Solve Q: Evaluate h(1) & h'(1)

[camboguy]

ok iv tried this like 2 times and I am still not geting it

Q> suppose that h(x)=f(x+1) and that the line tangent to the graph of f at the point (2,f(2)) is described by the equation y = 3x-4.

a) evaluate h(1)
b) evaluate h'(1)

heres what i know and did.

i under stand that for h(1) i just plug in 1 for h(x) = f(x+1) and get f(2)

but for h'(1) I am so posed to find the slope at h(1) and so i figured that since y=3x-4 is the tangent line that touches h(x)=f(x+1) at the points (2,f(2)), the functions are equal and have the same (x,y) and so i was trying to find the slope but I am not sure what my cord nets are to do the change in y over change in x, and the point that I am so posed to use to find the derivative of h(1)

 

[HallsofIvy]

ok iv tried this like 2 times and I am still not geting it

Q> suppose that h(x)=f(x+1) and that the line tangent to the graph of f at the point (2,f(2)) is described by the equation y = 3x-4.

a) evaluate h(1)
b) evaluate h'(1)

heres what i know and did.

i under stand that for h(1) i just plug in 1 for h(x) = f(x+1) and get f(2)

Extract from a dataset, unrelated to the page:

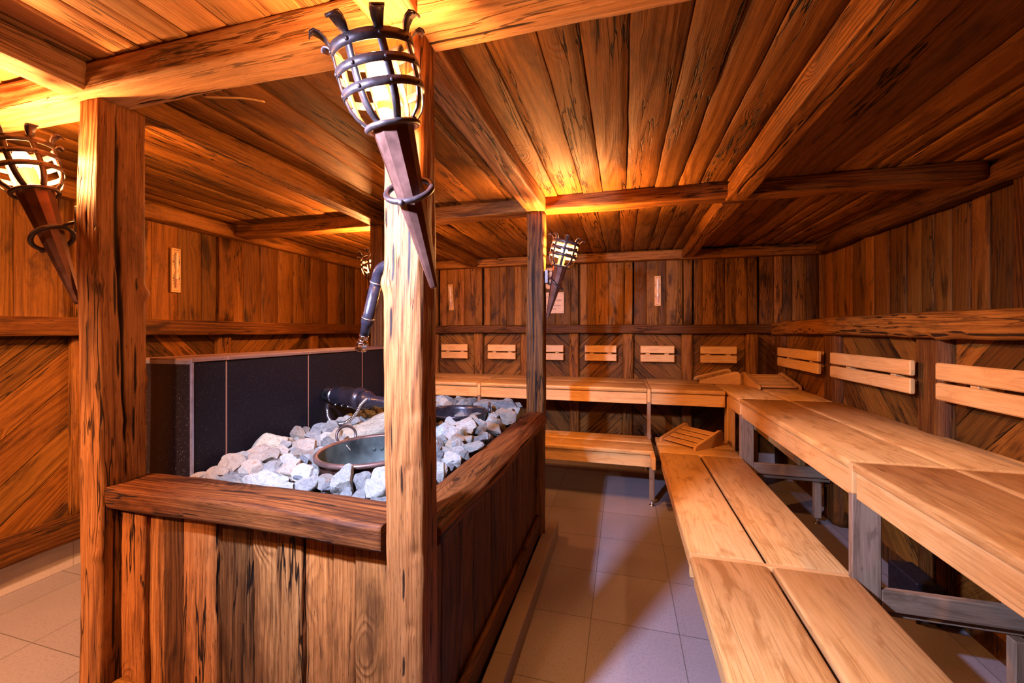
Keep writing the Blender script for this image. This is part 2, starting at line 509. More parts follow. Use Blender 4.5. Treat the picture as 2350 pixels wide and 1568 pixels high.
        for i in range(N + 1):
            s = L * i / N
            e0 = noise.noise(Vector((s * 3.1, sd, 0))) * wob * 2 + noise.noise(Vector((s * 17, sd, 3))) * wob
            e1 = noise.noise(Vector((s * 3.1, sd, 7))) * wob * 2 + noise.noise(Vector((s * 17, sd, 9))) * wob
            lift = noise.noise(Vector((s * 1.3, sd, 20))) * curve * 2
            row = []
            for j, (y, z) in enumerate(cols):
                yy = y + (abs(e0) if j < 3 else (-abs(e1) if j > 4 else 0))
                zz = z + (lift + noise.noise(Vector((s * 6, y * 25, sd))) * curve if z > -T + 1e-6 else 0)
                row.append(self.vert(o + a * s + b * yy + n * zz, tone=t))
            grid.append(row)
        flip = (a.cross(b)).dot(n) < 0
        for i in range(N):
            for j in range(7):
                ids = [grid[i][j], grid[i + 1][j], grid[i + 1][j + 1], grid[i][j + 1]]
                u0, u1 = L * i / N + ou, L * (i + 1) / N + ou
                v0, v1 = cols[j][0] + ov + (0 if j else -T), cols[j + 1][0] + ov + (T if j == 6 else 0)
                uvs = [(u0, v0), (u1, v0), (u1, v1), (u0, v1)]
                if flip:
                    ids.reverse(); uvs.reverse()
                self.face(ids, uvs, 1 <= j <= 5, mi)
        for row, rev in ((grid[0], True), (grid[-1], False)):
            ids = list(row)
            uvs = [(cols[q][1] + ou, cols[q][0] + ov) for q in range(8)]
            if rev != flip:
                ids.reverse(); uvs.reverse()
            self.face(ids, uvs, False, mi)

    # convex polygon in a plane -> slab with thickness
    def slab(self, poly2, org, a, b, n, T, gdir, tone, off, mi=0):
        org, a, b, n = Vector(org), Vector(a), Vector(b), Vector(n)
        def uv(p):
            u = p[0] * gdir[0] + p[1] * gdir[1]
            v = -p[0] * gdir[1] + p[1] * gdir[0]
            return (u + off[0], v + off[1])
        if (a.cross(b)).dot(n) < 0:
            poly2 = poly2[::-1]
        k = len(poly2)
        cx = sum(p[0] for p in poly2) / k
        cy = sum(p[1] for p in poly2) / k
        top = []
        for p in poly2:
            d = math.hypot(cx - p[0], cy - p[1]) + 1e-6
            q = min(0.002 / d, 0.4)
            top.append((p[0] + (cx - p[0]) * q, p[1] + (cy - p[1]) * q))
        T0 = [self.vert(org + a * p[0] + b * p[1], tone=tone) for p in top]
        T1 = [self.vert(org + a * p[0] + b * p[1] - n * 0.002, tone=tone) for p in poly2]
        T2 = [self.vert(org + a * p[0] + b * p[1] - n * T, tone=tone) for p in poly2]
        self.face(T0, [uv(p) for p in top], False, mi)
        for A, B in ((T0, T1), (T1, T2)):
            for i in range(k):
                j = (i + 1) % k
                self.face([A[j], A[i], B[i], B[j]], [uv(poly2[j]), uv(poly2[i]), uv(poly2[i]), uv(poly2[j])], False, mi)

    # tube along points
    def tube(self, pts, rad, seg=12, tone=0.5, cap=True, mi=0, closed=False, flat=1.0):
        pts = [Vector(p) for p in pts]
        n = len(pts)
        rr = rad if isinstance(rad, (list, tuple)) else [rad] * n
        rings = []
        prev = None
        for i in range(n):
            if closed:
                d = pts[(i + 1) % n] - pts[i - 1]
            else:
                d = pts[min(i + 1, n - 1)] - pts[max(i - 1, 0)]
            d.normalize()
            if prev is None:
                up = Vector((0, 0, 1)) if abs(d.z) < 0.9 else Vector((1, 0, 0))
                s = d.cross(up).normalized()
            else:
                s = (prev - d * prev.dot(d)).normalized()
            prev = s
            t = d.cross(s)
            rings.append([self.vert(pts[i] + (s * math.cos(q) + t * math.sin(q) * flat) * rr[i], tone=tone) for q in [2 * PI * k / seg for k in range(seg)]])
        L = 0
        m = n if closed else n - 1
        for i in range(m):
            i2 = (i + 1) % n
            dl = (pts[i2] - pts[i]).length
            for k in range(seg):
                k2 = (k + 1) % seg
                self.face([rings[i][k], rings[i][k2], rings[i2][k2], rings[i2][k]],
                          [(L, k / seg * 0.2), (L, (k + 1) / seg * 0.2), (L + dl, (k + 1) / seg * 0.2), (L + dl, k / seg * 0.2)], True, mi)
            L += dl
        if cap and not closed:
            self.face(rings[0][::-1], [(0, 0)] * seg, False, mi)
            self.face(rings[-1], [(0, 0)] * seg, False, mi)

    # surface of revolution about local z then mapped by matrix
    def lathe(self, prof, seg=32, mat=None, tone=0.5, mi=0, facet=False):
        mat = mat or Matrix()
        rings = []
        for (r, z) in prof:
            if r < 1e-6:
                rings.append([self.vert(mat @ Vector((0, 0, z)), tone=tone)])
            else:
                rings.append([self.vert(mat @ Vector((r * math.cos(2 * PI * k / seg), r * math.sin(2 * PI * k / seg), z)), tone=tone) for k in range(seg)])
        L = 0
        for i in range(len(prof) - 1):
            A, B = rings[i], rings[i + 1]
            dl = math.hypot(prof[i + 1][0] - prof[i][0], prof[i + 1][1] - prof[i][1])
            for k in range(seg):
                k2 = (k + 1) % seg
                w0, w1 = k / seg * 0.3, (k + 1) / seg * 0.3
                if len(A) == 1 and len(B) == 1:
                    continue
                if len(A) == 1:
                    self.face([A[0], B[k2], B[k]], [(L, w0), (L + dl, w1), (L + dl, w0)], not facet, mi)
                elif len(B) == 1:
                    self.face([A[k], A[k2], B[0]], [(L, w0), (L, w1), (L + dl, w0)], not facet, mi)
                else:
                    self.face([A[k], A[k2], B[k2], B[k]], [(L, w0), (L, w1), (L + dl, w1), (L + dl, w0)], not facet, mi)
            L += dl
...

but for h'(1) I am so posed to find the slope at h(1) and so i figured that since y=3x-4 is the tangent line that touches h(x)=f(x+1) at the points (2,f(2)), the functions are equal and have the same (x,y) and so i was trying to find the slope but I am not sure what my cord nets are to do the change in y over change in x, and the point that I am so posed to use to find the derivative of h(1)

Okay, h(x)= f(x+1) so h(1)= f(1+1)= f(2). You also know, by the chain rule, that h'(x)= f '(x+1) since the derivative of x+ 1 is 1.

You are told that the tangent line to y= f(x) at (2, f(2)) is given by y= 3x-4. Of course, the tangent line passes through the point. y= 3(2)- 4= 2 so (2, f(2)) must be (2,2). h(1)= f(2)= 2. Also the slope of the tangent line, 3, is the derivative at that point so f '(2)= 3 and then h'(1)= f '(2)= 3.